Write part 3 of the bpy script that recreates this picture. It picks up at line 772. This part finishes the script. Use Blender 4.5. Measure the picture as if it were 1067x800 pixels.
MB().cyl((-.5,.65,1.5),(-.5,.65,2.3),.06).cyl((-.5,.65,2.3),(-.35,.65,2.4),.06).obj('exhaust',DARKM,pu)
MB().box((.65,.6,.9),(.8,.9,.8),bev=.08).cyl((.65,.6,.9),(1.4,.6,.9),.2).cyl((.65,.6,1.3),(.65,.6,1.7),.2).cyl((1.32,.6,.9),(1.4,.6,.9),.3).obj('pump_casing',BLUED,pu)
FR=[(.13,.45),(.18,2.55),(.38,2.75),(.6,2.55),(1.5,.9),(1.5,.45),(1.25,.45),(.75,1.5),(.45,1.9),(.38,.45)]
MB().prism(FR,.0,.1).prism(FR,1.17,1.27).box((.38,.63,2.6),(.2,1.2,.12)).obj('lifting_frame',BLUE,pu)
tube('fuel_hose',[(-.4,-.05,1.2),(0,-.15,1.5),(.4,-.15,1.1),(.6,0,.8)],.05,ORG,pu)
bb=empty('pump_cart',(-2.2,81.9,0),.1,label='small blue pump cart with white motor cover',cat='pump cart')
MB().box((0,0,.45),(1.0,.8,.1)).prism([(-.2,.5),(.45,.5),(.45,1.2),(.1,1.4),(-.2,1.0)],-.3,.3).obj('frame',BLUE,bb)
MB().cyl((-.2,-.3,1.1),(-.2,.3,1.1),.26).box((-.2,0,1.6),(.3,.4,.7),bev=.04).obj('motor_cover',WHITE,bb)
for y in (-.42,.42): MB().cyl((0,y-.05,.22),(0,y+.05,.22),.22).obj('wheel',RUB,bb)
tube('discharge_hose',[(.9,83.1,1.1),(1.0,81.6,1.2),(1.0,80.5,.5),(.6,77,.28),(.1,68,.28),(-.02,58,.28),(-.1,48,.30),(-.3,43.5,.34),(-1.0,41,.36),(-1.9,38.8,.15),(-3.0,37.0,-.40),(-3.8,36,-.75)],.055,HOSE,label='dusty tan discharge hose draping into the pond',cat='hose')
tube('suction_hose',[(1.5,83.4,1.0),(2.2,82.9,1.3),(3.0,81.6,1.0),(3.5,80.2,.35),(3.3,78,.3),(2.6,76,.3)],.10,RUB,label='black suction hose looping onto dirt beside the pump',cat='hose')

### PROBLEM DESCRIPTION
Print all the data exactly.

### FULL RESPONSE
Write part 3 of the bpy script that recreates this picture. It picks up at line 772. This part finishes the script. Use Blender 4.5. Measure the picture as if it were 1067x800 pixels.
MB().cyl((-.5,.65,1.5),(-.5,.65,2.3),.06).cyl((-.5,.65,2.3),(-.35,.65,2.4),.06).obj('exhaust',DARKM,pu)
MB().box((.65,.6,.9),(.8,.9,.8),bev=.08).cyl((.65,.6,.9),(1.4,.6,.9),.2).cyl((.65,.6,1.3),(.65,.6,1.7),.2).cyl((1.32,.6,.9),(1.4,.6,.9),.3).obj('pump_casing',BLUED,pu)
FR=[(.13,.45),(.18,2.55),(.38,2.75),(.6,2.55),(1.5,.9),(1.5,.45),(1.25,.45),(.75,1.5),(.45,1.9),(.38,.45)]
MB().prism(FR,.0,.1).prism(FR,1.17,1.27).box((.38,.63,2.6),(.2,1.2,.12)).obj('lifting_frame',BLUE,pu)
tube('fuel_hose',[(-.4,-.05,1.2),(0,-.15,1.5),(.4,-.15,1.1),(.6,0,.8)],.05,ORG,pu)
bb=empty('pump_cart',(-2.2,81.9,0),.1,label='small blue pump cart with white motor cover',cat='pump cart')
MB().box((0,0,.45),(1.0,.8,.1)).prism([(-.2,.5),(.45,.5),(.45,1.2),(.1,1.4),(-.2,1.0)],-.3,.3).obj('frame',BLUE,bb)
MB().cyl((-.2,-.3,1.1),(-.2,.3,1.1),.26).box((-.2,0,1.6),(.3,.4,.7),bev=.04).obj('motor_cover',WHITE,bb)
for y in (-.42,.42): MB().cyl((0,y-.05,.22),(0,y+.05,.22),.22).obj('wheel',RUB,bb)
tube('discharge_hose',[(.9,83.1,1.1),(1.0,81.6,1.2),(1.0,80.5,.5),(.6,77,.28),(.1,68,.28),(-.02,58,.28),(-.1,48,.30),(-.3,43.5,.34),(-1.0,41,.36),(-1.9,38.8,.15),(-3.0,37.0,-.40),(-3.8,36,-.75)],.055,HOSE,label='dusty tan discharge hose draping into the pond',cat='hose')
tube('suction_hose',[(1.5,83.4,1.0),(2.2,82.9,1.3),(3.0,81.6,1.0),(3.5,80.2,.35),(3.3,78,.3),(2.6,76,.3)],.10,RUB,label='black suction hose looping onto dirt beside the pump',cat='hose')